One reason for the high fees is the debt load carried by PIT.  As is well documented, the debt incurred to build the new terminal in the early 1990s was staggering.  It has taken nearly two decades to make significant headway in debt reduction.  According to the Allegheny County Airport Authority’s audited financial statements, total long-term debt in 2008 stood at $452 million.  It has been falling steadily, hitting $337.4 million at the end of 2011-a reduction of 25 percent.  A big help in bringing this debt down was the arrival of gaming revenues.  As we had written about before, PIT was to receive $150 million in gaming money as directed by the 2004 gaming law.  However, the County Executive at the time grabbed the first $42 million rather than sharing with PIT, delaying the use of gaming dollars to supplement airport revenues that would fund the subsequent reduction in carrier fees.  The gaming money finally arrived in 2010 when PIT received $14.6 million and another $12.4 in 2011. 

 

More reasonable explanations for the lack of passenger growth are the cost of tickets, the availability of seats to desirable destinations and the paucity of international flights.  With the loss of hub status in 2004, PIT now has to rely on local origination and destination traffic to drive demand for flights.  Paradoxically, the economy’s performance appears not to have been a factor in the weak enplanement numbers in the recent year.
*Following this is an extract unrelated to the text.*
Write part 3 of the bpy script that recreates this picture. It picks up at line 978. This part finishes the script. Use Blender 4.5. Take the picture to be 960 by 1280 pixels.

The Pittsburgh region fared better than many other areas around the country during the recession, thanks in large part to the Marcellus Shale development, growing the average annual number of total private jobs 2.6 percent from 2010-2011.  This growth lags only Austin (4 percent) and Nashville (3 percent) in this small sample. 

 

For whatever reason, the economy’s strength did not produce rising passenger growth. Maybe the job growth was not in sectors that are heavy commercial users of air travel or incomes did not rise commensurately with the jobs gains. However, going forward it will be important for enplanement growth that the Pittsburgh metro area continues to show solid economic gains and faster population growth along with affordable and available flights to desired destinations.